* THE PROBLEM:
Reproduce this listing in full.

* AVAILABLE DATA:
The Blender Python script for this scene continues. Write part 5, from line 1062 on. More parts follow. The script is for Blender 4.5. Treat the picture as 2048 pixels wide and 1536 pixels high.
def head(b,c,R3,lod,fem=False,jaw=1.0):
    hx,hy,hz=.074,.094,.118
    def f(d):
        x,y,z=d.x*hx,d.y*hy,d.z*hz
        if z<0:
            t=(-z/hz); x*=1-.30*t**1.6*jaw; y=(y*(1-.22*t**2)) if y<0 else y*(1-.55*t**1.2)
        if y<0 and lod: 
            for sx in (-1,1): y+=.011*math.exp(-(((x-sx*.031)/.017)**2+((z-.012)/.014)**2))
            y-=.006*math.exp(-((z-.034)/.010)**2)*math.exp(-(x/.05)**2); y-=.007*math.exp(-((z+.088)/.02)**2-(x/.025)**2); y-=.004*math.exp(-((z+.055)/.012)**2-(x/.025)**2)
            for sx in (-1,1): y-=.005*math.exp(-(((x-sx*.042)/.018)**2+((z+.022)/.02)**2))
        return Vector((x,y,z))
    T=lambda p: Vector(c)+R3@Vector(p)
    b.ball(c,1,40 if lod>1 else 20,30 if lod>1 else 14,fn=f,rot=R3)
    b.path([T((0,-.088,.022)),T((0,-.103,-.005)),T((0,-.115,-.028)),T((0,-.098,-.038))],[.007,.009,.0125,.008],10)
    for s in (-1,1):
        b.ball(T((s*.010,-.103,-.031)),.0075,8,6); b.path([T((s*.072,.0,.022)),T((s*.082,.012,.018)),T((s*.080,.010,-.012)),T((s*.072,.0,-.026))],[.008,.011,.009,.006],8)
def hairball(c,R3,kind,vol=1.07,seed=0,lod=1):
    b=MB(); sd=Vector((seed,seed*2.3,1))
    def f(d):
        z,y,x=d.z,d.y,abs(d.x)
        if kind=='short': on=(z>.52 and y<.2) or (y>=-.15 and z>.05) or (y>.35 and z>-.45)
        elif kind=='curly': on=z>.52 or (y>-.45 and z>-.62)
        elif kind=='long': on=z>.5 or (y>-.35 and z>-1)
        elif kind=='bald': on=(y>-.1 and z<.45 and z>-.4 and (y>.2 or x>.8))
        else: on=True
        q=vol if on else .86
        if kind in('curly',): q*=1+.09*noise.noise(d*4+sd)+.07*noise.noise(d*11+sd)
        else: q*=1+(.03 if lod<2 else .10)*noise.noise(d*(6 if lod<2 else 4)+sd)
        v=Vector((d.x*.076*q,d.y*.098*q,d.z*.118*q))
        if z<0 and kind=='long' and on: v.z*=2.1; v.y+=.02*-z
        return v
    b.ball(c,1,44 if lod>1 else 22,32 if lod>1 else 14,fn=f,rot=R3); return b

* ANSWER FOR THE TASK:
The Blender Python script for this scene continues. Write part 5, from line 1062 on. More parts follow. The script is for Blender 4.5. Treat the picture as 2048 pixels wide and 1536 pixels high.
def head(b,c,R3,lod,fem=False,jaw=1.0):
    hx,hy,hz=.074,.094,.118
    def f(d):
        x,y,z=d.x*hx,d.y*hy,d.z*hz
        if z<0:
            t=(-z/hz); x*=1-.30*t**1.6*jaw; y=(y*(1-.22*t**2)) if y<0 else y*(1-.55*t**1.2)
        if y<0 and lod: 
            for sx in (-1,1): y+=.011*math.exp(-(((x-sx*.031)/.017)**2+((z-.012)/.014)**2))
            y-=.006*math.exp(-((z-.034)/.010)**2)*math.exp(-(x/.05)**2); y-=.007*math.exp(-((z+.088)/.02)**2-(x/.025)**2); y-=.004*math.exp(-((z+.055)/.012)**2-(x/.025)**2)
            for sx in (-1,1): y-=.005*math.exp(-(((x-sx*.042)/.018)**2+((z+.022)/.02)**2))
        return Vector((x,y,z))
    T=lambda p: Vector(c)+R3@Vector(p)
    b.ball(c,1,40 if lod>1 else 20,30 if lod>1 else 14,fn=f,rot=R3)
    b.path([T((0,-.088,.022)),T((0,-.103,-.005)),T((0,-.115,-.028)),T((0,-.098,-.038))],[.007,.009,.0125,.008],10)
    for s in (-1,1):
        b.ball(T((s*.010,-.103,-.031)),.0075,8,6); b.path([T((s*.072,.0,.022)),T((s*.082,.012,.018)),T((s*.080,.010,-.012)),T((s*.072,.0,-.026))],[.008,.011,.009,.006],8)
def hairball(c,R3,kind,vol=1.07,seed=0,lod=1):
    b=MB(); sd=Vector((seed,seed*2.3,1))
    def f(d):
        z,y,x=d.z,d.y,abs(d.x)
        if kind=='short': on=(z>.52 and y<.2) or (y>=-.15 and z>.05) or (y>.35 and z>-.45)
        elif kind=='curly': on=z>.52 or (y>-.45 and z>-.62)
        elif kind=='long': on=z>.5 or (y>-.35 and z>-1)
        elif kind=='bald': on=(y>-.1 and z<.45 and z>-.4 and (y>.2 or x>.8))
        else: on=True
        q=vol if on else .86
        if kind in('curly',): q*=1+.09*noise.noise(d*4+sd)+.07*noise.noise(d*11+sd)
        else: q*=1+(.03 if lod<2 else .10)*noise.noise(d*(6 if lod<2 else 4)+sd)
        v=Vector((d.x*.076*q,d.y*.098*q,d.z*.118*q))
        if z<0 and kind=='long' and on: v.z*=2.1; v.y+=.02*-z
        return v
    b.ball(c,1,44 if lod>1 else 22,32 if lod>1 else 14,fn=f,rot=R3); return b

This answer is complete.